For the purpose of paragraph 1 the following stock exchanges are recognised:
a. a. Oslo Børs b. b. Amsterdamse Effecten Beurs c. c. New York Stock Exchange d. d. London Stock Exchange e. e. Tokyo Stock Exchange f. f. Paris Stock Exchange g. g. Frankfurt Stock Exchange h. h. Milano Stock Exchange i. i. Any other Stock Exchange pursuant to mutual agreement by the competent authorities of the Contracting States consistent with the purpose of this article.
Artikel 29
Nothing in this Convention shall affect the fiscal privileges of diplomatic or consular officers under the general rules of international law or under the provisions of special agreements.

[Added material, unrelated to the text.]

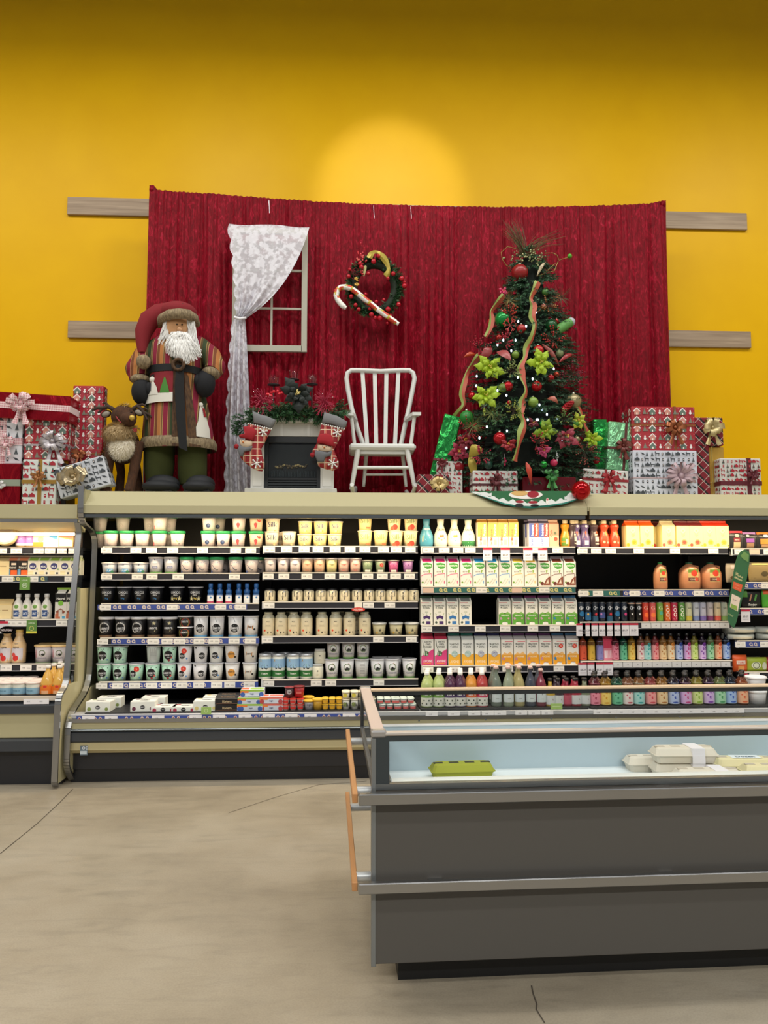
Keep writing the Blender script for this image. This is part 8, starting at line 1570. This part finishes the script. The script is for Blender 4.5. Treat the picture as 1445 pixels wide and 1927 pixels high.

Hoofdstuk VII. FINAL PROVISIONS
Artikel 30
1. Each of the Contracting States shall notify to the other the completion of the procedures required by its law for the bringing into force of this Convention.
2.
The Convention shall enter into force on the date of receipt of the later of these notifications and shall thereupon have effect:
a) a) in Norway: in respect of taxes on income or on capital relating to the calendar year (including accounting periods beginning in any such year) next following that in which the Convention enters into force and subsequent years; b) b) in the Netherlands Antilles: in respect of any taxes, for taxable years and periods beginning on or after January 1 in the calendar year next following that in which the later of these notifications is given.
Artikel 31
This Convention shall remain in force indefinitely, but either of the Contracting States may, on or before 30th June in any calendar year beginning after the expiration of a period of five years from the date of its entry into force, give to the other Contracting State, through the diplomatic channels, written notice of termination. In such event, the Convention shall cease to have effect:
a) a) in Norway: in respect of taxes on income or on capital relating to the calendar year (including accounting periods beginning in such year) next following that in which the notice is given; b) b) in the Netherlands Antilles: for any taxable year or period beginning after the end of the calendar year in which the notice is given.